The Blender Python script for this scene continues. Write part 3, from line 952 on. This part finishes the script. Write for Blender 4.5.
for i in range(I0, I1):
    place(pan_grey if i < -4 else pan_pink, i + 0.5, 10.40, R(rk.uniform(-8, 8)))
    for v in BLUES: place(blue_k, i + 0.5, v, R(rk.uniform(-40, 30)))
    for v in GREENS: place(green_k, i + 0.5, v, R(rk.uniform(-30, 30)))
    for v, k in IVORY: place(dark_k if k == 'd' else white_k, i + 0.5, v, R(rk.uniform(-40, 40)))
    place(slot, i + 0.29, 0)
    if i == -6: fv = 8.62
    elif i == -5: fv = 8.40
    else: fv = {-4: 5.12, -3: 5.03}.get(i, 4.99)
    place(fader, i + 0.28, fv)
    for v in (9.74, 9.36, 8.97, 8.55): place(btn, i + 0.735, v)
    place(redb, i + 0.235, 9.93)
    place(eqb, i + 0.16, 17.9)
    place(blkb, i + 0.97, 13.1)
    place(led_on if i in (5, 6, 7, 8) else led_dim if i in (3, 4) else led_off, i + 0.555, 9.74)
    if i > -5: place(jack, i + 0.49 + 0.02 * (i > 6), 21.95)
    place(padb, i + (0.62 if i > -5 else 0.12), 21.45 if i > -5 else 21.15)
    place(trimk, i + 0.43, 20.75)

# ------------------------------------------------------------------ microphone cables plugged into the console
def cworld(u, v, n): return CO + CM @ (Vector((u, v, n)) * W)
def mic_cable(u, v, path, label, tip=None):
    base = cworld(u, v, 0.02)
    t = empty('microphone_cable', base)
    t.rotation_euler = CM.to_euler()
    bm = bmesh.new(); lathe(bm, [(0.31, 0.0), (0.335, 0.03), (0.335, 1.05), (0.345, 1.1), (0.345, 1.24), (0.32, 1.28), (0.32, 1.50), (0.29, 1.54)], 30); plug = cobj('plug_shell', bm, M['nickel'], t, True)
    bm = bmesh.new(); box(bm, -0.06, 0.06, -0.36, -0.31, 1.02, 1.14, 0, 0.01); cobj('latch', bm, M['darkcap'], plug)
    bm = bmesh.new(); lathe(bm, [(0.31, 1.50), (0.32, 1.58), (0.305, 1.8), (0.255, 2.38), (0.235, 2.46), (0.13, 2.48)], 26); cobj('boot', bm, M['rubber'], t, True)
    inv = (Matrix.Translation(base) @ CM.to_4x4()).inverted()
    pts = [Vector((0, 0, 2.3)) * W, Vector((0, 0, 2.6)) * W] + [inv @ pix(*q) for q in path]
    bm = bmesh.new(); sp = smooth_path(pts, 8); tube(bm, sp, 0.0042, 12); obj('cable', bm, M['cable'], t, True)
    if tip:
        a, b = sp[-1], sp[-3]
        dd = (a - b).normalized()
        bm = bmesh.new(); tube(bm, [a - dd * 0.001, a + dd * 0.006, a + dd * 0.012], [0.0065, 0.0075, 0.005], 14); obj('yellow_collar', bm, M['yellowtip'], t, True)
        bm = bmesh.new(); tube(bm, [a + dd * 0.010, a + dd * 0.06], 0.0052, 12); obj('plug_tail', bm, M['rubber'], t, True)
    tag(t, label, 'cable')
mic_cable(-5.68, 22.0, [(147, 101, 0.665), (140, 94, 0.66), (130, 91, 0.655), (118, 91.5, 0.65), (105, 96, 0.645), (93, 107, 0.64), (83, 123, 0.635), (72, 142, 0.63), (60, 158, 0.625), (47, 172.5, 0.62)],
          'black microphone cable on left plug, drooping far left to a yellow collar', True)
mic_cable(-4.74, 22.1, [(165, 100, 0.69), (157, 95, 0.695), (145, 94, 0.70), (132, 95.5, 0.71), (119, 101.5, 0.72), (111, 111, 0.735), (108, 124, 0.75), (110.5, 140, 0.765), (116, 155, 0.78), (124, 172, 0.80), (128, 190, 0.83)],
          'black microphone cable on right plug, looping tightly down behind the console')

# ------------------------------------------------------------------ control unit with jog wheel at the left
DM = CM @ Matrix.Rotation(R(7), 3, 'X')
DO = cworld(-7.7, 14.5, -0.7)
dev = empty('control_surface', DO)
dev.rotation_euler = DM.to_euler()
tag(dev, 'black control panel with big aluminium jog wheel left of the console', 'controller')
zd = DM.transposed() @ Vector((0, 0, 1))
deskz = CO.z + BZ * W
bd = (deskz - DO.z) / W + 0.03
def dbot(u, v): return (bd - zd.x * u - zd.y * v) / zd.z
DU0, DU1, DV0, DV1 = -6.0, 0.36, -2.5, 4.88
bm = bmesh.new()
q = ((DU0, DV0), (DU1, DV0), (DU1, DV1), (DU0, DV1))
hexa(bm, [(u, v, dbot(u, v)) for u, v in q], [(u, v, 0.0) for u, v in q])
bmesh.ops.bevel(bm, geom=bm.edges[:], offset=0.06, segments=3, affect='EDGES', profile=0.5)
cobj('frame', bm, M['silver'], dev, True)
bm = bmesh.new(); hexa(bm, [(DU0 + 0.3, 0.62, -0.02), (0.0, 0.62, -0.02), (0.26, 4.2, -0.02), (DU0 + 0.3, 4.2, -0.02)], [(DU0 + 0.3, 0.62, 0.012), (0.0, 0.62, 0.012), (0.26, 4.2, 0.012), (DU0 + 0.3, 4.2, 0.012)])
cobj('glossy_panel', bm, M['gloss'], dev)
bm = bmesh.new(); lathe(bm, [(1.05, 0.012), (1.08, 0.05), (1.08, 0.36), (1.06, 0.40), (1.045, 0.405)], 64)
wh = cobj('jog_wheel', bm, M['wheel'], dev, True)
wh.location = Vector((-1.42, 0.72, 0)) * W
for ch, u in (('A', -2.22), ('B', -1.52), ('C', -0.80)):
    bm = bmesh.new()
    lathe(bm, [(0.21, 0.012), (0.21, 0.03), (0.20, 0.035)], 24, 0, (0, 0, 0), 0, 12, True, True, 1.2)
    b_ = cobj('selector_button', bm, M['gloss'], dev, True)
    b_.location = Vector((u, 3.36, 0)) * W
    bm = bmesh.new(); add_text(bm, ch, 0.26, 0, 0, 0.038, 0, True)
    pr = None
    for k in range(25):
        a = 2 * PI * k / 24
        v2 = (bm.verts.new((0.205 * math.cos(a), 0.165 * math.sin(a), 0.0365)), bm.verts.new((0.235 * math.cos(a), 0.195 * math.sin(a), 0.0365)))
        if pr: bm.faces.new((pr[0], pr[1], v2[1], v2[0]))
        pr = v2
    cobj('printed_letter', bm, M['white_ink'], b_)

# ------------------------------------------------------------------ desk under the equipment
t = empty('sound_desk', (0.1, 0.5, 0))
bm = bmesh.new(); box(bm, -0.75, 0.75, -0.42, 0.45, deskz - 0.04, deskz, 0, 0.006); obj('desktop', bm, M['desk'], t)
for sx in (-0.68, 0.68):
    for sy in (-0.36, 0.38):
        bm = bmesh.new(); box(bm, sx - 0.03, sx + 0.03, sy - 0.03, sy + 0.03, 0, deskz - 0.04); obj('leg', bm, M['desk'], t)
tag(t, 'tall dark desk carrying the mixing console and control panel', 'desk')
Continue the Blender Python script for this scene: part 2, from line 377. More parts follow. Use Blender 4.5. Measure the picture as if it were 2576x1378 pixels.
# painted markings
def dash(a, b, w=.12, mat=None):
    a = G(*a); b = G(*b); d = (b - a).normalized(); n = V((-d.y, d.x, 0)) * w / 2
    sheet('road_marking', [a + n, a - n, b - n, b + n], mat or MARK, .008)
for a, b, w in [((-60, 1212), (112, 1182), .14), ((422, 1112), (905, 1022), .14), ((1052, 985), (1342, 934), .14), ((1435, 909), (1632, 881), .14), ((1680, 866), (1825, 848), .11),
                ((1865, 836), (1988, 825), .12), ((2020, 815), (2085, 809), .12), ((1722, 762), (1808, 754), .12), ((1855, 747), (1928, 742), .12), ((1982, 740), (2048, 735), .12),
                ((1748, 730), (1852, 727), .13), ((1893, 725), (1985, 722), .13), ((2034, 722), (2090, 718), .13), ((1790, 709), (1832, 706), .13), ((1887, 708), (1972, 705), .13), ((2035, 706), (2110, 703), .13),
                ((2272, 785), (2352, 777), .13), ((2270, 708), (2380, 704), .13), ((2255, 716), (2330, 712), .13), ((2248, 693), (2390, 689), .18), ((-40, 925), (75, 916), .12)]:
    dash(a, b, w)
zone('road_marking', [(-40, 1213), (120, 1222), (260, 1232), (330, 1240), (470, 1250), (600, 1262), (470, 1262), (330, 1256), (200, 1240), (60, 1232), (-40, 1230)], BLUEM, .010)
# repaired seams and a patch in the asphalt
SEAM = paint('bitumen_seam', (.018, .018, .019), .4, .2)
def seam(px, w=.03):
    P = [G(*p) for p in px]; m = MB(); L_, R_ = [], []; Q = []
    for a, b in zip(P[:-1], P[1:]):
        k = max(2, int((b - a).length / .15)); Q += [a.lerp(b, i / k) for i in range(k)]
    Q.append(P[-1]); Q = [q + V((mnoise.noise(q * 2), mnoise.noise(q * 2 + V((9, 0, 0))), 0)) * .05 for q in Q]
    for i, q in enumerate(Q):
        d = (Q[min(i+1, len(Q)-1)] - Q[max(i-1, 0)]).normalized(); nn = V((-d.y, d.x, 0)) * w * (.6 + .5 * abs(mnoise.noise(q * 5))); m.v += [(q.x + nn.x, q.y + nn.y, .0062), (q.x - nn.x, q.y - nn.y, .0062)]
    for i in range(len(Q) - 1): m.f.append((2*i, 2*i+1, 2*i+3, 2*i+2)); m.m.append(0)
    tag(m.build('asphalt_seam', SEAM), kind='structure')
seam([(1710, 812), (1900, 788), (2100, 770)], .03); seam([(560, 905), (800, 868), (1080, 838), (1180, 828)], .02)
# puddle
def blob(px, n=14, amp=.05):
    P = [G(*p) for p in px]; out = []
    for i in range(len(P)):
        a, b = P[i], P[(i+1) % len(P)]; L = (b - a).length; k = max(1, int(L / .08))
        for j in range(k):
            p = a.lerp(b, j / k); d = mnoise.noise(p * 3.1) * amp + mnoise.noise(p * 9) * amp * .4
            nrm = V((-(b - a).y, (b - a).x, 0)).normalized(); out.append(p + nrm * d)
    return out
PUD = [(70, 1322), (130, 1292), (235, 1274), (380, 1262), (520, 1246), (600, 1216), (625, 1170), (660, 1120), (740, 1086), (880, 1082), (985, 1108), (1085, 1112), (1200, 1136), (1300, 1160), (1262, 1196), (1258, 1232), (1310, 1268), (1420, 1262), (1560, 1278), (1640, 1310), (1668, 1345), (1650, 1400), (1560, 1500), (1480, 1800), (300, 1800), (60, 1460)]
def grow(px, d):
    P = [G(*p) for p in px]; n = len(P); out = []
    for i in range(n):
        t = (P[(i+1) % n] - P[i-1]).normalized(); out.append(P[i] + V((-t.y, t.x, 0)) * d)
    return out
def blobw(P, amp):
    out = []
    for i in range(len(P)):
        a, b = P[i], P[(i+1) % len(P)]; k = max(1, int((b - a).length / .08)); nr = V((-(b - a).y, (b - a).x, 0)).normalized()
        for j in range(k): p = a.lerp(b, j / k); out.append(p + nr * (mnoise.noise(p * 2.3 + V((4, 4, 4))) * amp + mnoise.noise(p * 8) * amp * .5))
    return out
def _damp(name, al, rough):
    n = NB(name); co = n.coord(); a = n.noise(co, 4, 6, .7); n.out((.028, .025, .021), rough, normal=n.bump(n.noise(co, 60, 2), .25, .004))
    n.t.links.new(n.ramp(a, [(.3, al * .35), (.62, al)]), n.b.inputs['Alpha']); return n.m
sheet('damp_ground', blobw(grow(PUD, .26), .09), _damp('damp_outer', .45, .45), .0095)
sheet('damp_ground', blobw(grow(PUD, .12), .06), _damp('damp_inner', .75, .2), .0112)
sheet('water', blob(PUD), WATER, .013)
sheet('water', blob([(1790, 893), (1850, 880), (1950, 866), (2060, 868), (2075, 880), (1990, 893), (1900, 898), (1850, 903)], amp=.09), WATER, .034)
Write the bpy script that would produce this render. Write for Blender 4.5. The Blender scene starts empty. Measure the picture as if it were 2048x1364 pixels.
##############################
- **GIVEN INSTRUCTION**
Return the entries above unchanged, starting at the first line and stopping after the line with "place(trimk, i + 0.43, 20.75)".

- **TASK OUTPUT**
The Blender Python script for this scene continues. Write part 3, from line 952 on. This part finishes the script. Write for Blender 4.5.
for i in range(I0, I1):
    place(pan_grey if i < -4 else pan_pink, i + 0.5, 10.40, R(rk.uniform(-8, 8)))
    for v in BLUES: place(blue_k, i + 0.5, v, R(rk.uniform(-40, 30)))
    for v in GREENS: place(green_k, i + 0.5, v, R(rk.uniform(-30, 30)))
    for v, k in IVORY: place(dark_k if k == 'd' else white_k, i + 0.5, v, R(rk.uniform(-40, 40)))
    place(slot, i + 0.29, 0)
    if i == -6: fv = 8.62
    elif i == -5: fv = 8.40
    else: fv = {-4: 5.12, -3: 5.03}.get(i, 4.99)
    place(fader, i + 0.28, fv)
    for v in (9.74, 9.36, 8.97, 8.55): place(btn, i + 0.735, v)
    place(redb, i + 0.235, 9.93)
    place(eqb, i + 0.16, 17.9)
    place(blkb, i + 0.97, 13.1)
    place(led_on if i in (5, 6, 7, 8) else led_dim if i in (3, 4) else led_off, i + 0.555, 9.74)
    if i > -5: place(jack, i + 0.49 + 0.02 * (i > 6), 21.95)
    place(padb, i + (0.62 if i > -5 else 0.12), 21.45 if i > -5 else 21.15)
    place(trimk, i + 0.43, 20.75)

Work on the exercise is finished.